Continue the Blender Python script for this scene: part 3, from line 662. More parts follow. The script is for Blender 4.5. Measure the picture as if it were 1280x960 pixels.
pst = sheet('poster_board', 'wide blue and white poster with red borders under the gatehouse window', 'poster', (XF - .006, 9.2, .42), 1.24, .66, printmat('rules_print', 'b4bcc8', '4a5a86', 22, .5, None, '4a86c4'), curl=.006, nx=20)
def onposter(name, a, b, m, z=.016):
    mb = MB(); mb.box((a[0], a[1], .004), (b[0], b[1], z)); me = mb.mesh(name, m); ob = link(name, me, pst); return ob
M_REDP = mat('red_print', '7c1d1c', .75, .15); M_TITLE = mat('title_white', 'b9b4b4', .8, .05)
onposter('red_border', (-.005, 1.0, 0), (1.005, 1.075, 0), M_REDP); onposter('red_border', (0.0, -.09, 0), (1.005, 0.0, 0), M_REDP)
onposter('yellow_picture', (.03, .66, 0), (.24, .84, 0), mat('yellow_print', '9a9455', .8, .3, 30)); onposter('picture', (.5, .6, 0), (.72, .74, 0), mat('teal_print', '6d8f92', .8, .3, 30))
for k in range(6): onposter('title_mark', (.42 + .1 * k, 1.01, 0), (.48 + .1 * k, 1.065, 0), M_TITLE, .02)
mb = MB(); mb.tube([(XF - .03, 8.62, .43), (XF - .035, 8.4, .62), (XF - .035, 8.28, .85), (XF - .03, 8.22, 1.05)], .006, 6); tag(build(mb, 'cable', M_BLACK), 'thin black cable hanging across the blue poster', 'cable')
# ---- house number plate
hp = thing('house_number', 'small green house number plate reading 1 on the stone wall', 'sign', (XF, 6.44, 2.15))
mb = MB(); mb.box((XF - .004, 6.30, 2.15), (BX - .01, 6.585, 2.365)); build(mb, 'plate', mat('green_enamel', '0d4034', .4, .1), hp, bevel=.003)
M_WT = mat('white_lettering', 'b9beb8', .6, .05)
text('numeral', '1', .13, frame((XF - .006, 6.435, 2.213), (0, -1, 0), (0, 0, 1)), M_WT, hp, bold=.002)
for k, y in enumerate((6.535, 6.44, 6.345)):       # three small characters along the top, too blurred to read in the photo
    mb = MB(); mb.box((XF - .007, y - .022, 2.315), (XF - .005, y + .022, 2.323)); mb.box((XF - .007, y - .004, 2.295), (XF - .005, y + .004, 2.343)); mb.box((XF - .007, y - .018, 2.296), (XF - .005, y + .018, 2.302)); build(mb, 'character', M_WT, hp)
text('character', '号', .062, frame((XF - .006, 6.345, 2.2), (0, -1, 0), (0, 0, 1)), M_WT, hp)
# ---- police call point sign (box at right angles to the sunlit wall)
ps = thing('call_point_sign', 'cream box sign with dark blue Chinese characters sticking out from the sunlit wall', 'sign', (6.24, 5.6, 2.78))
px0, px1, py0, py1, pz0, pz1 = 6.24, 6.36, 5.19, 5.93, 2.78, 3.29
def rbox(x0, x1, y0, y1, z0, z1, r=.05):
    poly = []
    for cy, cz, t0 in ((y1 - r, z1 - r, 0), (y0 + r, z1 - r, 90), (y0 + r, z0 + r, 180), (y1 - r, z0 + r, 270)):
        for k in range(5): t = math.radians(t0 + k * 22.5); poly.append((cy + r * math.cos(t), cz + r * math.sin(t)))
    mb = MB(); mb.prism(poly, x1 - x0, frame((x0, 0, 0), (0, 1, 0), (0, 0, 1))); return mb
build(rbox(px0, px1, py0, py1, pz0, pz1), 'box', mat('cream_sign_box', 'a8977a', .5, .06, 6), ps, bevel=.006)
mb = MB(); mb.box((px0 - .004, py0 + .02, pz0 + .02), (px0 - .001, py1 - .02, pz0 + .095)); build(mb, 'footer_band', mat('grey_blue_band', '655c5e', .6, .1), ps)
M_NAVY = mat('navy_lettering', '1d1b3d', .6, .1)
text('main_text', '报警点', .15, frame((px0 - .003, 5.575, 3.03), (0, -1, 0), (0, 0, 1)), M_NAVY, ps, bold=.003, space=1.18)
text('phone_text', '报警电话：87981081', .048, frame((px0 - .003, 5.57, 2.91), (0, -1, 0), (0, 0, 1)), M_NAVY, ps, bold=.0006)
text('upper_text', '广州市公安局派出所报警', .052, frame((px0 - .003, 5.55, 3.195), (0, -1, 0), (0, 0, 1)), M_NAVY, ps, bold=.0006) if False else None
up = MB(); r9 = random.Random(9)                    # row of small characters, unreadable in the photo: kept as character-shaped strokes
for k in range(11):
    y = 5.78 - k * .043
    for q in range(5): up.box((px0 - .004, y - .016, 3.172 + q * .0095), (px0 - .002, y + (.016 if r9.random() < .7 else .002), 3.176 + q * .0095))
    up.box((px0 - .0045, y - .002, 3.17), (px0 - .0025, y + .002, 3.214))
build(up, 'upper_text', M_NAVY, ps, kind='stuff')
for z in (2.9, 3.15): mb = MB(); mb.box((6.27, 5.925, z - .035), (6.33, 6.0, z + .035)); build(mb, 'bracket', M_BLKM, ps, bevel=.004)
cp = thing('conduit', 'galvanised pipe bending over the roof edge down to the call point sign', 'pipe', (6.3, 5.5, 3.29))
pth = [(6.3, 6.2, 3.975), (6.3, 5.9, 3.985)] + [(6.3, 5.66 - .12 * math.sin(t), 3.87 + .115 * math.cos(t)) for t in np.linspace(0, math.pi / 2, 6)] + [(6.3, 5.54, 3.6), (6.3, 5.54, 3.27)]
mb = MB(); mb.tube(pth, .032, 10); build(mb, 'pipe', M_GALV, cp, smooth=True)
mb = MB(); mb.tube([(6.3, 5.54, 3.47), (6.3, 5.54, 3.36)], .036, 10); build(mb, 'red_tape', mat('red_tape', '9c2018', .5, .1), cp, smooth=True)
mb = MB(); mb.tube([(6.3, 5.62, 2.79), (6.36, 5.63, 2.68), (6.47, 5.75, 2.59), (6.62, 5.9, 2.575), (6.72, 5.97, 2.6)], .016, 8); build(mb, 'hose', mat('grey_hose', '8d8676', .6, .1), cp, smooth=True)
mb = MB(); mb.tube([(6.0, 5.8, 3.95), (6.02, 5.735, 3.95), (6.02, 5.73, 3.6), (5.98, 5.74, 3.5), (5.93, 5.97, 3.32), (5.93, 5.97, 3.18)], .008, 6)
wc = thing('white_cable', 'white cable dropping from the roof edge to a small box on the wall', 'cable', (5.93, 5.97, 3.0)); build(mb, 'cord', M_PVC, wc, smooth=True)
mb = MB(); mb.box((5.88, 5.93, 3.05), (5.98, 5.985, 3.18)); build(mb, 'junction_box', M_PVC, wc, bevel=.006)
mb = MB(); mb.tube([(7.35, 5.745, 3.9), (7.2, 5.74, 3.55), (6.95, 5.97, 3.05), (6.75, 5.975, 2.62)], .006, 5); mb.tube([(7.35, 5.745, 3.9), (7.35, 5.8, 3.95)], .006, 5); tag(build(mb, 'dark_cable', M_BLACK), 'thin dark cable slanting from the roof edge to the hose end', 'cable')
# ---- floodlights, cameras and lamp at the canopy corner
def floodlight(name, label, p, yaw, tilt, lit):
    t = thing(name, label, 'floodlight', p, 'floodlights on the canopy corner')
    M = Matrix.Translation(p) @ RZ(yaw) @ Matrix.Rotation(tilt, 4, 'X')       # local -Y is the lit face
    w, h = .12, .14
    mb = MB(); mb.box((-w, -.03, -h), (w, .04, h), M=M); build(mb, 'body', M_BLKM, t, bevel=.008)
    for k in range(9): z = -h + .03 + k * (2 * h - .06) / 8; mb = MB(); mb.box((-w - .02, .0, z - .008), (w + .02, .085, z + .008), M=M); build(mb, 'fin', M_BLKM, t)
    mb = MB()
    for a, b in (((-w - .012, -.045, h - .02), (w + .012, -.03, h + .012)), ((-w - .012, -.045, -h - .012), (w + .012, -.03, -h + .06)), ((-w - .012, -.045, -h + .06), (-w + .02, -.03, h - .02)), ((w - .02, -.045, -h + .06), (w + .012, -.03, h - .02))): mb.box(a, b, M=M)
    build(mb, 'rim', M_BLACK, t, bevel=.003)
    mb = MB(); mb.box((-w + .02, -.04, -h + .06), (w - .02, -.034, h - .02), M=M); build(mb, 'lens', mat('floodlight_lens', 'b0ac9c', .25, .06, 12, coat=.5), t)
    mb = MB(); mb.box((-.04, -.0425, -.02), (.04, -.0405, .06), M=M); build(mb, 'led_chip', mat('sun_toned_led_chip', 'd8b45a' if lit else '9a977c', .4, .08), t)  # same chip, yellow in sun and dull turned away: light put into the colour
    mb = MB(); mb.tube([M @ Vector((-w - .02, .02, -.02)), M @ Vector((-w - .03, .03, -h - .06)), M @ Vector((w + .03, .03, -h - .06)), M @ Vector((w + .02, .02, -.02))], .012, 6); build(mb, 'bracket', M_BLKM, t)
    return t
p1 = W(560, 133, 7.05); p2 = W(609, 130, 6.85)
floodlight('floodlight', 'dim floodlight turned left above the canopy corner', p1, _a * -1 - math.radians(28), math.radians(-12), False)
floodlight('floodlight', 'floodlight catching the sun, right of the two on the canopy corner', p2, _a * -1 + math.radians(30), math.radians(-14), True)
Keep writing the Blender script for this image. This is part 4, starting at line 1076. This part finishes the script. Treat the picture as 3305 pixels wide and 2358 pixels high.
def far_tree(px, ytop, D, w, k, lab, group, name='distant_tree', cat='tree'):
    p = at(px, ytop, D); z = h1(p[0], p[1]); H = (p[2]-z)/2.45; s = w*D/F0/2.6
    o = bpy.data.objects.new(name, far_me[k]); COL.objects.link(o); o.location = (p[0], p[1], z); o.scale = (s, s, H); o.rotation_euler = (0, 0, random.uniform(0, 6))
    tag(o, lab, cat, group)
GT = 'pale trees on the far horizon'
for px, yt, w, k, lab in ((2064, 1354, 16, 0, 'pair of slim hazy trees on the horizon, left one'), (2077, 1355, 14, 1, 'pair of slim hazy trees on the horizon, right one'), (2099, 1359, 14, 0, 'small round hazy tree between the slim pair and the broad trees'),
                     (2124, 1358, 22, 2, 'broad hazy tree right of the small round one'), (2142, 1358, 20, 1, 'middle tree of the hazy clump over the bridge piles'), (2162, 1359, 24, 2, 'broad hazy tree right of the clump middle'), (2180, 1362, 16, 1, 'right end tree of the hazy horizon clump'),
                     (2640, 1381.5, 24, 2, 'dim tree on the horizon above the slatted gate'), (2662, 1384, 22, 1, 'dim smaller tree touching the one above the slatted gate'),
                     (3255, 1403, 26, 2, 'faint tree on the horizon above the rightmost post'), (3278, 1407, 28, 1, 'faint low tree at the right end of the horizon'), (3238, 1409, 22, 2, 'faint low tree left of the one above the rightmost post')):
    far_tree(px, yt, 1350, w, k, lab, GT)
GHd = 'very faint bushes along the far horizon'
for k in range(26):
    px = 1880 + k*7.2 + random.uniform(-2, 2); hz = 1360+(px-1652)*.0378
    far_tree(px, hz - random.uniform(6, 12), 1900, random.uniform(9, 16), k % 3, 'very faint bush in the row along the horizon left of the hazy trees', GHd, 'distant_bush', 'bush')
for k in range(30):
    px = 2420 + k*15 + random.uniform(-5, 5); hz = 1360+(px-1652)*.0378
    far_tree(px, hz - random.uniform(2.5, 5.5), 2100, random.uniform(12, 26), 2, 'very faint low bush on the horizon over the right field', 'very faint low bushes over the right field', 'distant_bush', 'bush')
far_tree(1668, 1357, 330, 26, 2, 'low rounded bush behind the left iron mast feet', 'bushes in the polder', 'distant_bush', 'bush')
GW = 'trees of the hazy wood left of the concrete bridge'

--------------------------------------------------

__Work to complete__
How many lines in the listing contain "picture"? Answer with the number alone.

__Exercise output__
3